### Provided data
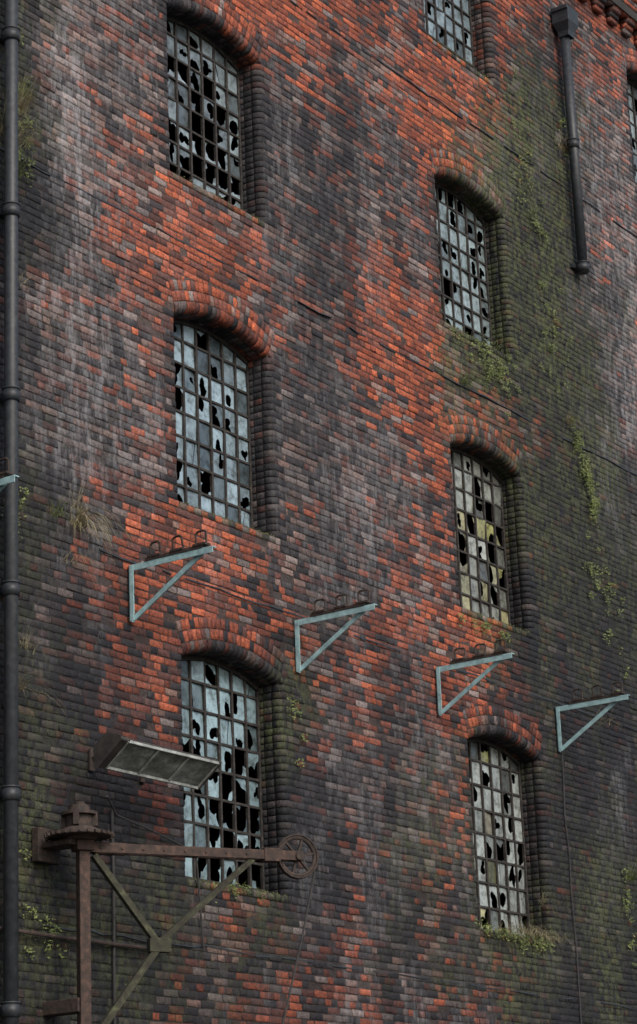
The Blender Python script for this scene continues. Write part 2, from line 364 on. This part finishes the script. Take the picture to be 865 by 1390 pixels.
# mortar bed
mv=[];mf=[]
for k in ks:
    for a,b in subtract(X0-.3,X1+.2,forb((k+.5)*C,'mortar')):
        n=max(1,int((b-a)/.3)); xs=np.linspace(a,b,n+1)
        for q in range(n):
            i=len(mv); mv+=[(xs[q],.0062,k*C),(xs[q+1],.0062,k*C),(xs[q+1],.0062,(k+1)*C),(xs[q],.0062,(k+1)*C)]; mf.append((i,i+1,i+2,i+3))
lp=[(.10,.012)]+[(BN+.009-BN*math.sin(math.pi/2*i/6),BN+.009-BN*math.cos(math.pi/2*i/6)) for i in range(7)]+[(.009,DEPTH+.02),(.12,DEPTH+.021)]
for cx,s,t in OPEN:
    zc=t+RISE-R; path=[(-1,'j',s),(-1,'j',t)]+[(0,'a',-TH+2*TH*i/16) for i in range(17)]+[(1,'j',t),(1,'j',s)]
    b=len(mv)
    for sd,ty,tt in path:
        for a,y in lp:
            mv.append((cx+sd*(HW+a),y,tt) if ty=='j' else (cx+(R+a)*math.sin(tt),y,zc+(R+a)*math.cos(tt)))
    n=len(lp)
    for i in range(len(path)-1):
        for q in range(n-1): mf.append((b+i*n+q,b+i*n+q+1,b+(i+1)*n+q+1,b+(i+1)*n+q))
    i=len(mv); mv+=[(cx-HW-.05,.02,s-.012),(cx+HW+.05,.02,s-.012),(cx+HW+.05,DEPTH+.02,s+.03),(cx-HW-.05,DEPTH+.02,s+.03)]; mf.append((i,i+1,i+2,i+3))
mv=np.array(mv)
Rr,Dk,L,Mo=field(mv[:,0],mv[:,2])
mc=np.array([.055,.047,.043])[None]*(1-.8*Dk[:,None])+np.array([.04,.006,.0])[None]*(Rr*.6)[:,None]; mc=mc*(1-.3*L[:,None])+np.array([.22,.215,.22])*.3*L[:,None]
mv[:,1]+=bulge(mv[:,0],mv[:,2])
mesh_np('mortar_bed',mv,mf,[MB_mortar],wh,mc,np.stack([Dk,Mo,L],-1))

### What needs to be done
Give every line back word for word and leave the pictures out.

### Reply
The Blender Python script for this scene continues. Write part 2, from line 364 on. This part finishes the script. Take the picture to be 865 by 1390 pixels.
# mortar bed
mv=[];mf=[]
for k in ks:
    for a,b in subtract(X0-.3,X1+.2,forb((k+.5)*C,'mortar')):
        n=max(1,int((b-a)/.3)); xs=np.linspace(a,b,n+1)
        for q in range(n):
            i=len(mv); mv+=[(xs[q],.0062,k*C),(xs[q+1],.0062,k*C),(xs[q+1],.0062,(k+1)*C),(xs[q],.0062,(k+1)*C)]; mf.append((i,i+1,i+2,i+3))
lp=[(.10,.012)]+[(BN+.009-BN*math.sin(math.pi/2*i/6),BN+.009-BN*math.cos(math.pi/2*i/6)) for i in range(7)]+[(.009,DEPTH+.02),(.12,DEPTH+.021)]
for cx,s,t in OPEN:
    zc=t+RISE-R; path=[(-1,'j',s),(-1,'j',t)]+[(0,'a',-TH+2*TH*i/16) for i in range(17)]+[(1,'j',t),(1,'j',s)]
    b=len(mv)
    for sd,ty,tt in path:
        for a,y in lp:
            mv.append((cx+sd*(HW+a),y,tt) if ty=='j' else (cx+(R+a)*math.sin(tt),y,zc+(R+a)*math.cos(tt)))
    n=len(lp)
    for i in range(len(path)-1):
        for q in range(n-1): mf.append((b+i*n+q,b+i*n+q+1,b+(i+1)*n+q+1,b+(i+1)*n+q))
    i=len(mv); mv+=[(cx-HW-.05,.02,s-.012),(cx+HW+.05,.02,s-.012),(cx+HW+.05,DEPTH+.02,s+.03),(cx-HW-.05,DEPTH+.02,s+.03)]; mf.append((i,i+1,i+2,i+3))
mv=np.array(mv)
Rr,Dk,L,Mo=field(mv[:,0],mv[:,2])
mc=np.array([.055,.047,.043])[None]*(1-.8*Dk[:,None])+np.array([.04,.006,.0])[None]*(Rr*.6)[:,None]; mc=mc*(1-.3*L[:,None])+np.array([.22,.215,.22])*.3*L[:,None]
mv[:,1]+=bulge(mv[:,0],mv[:,2])
mesh_np('mortar_bed',mv,mf,[MB_mortar],wh,mc,np.stack([Dk,Mo,L],-1))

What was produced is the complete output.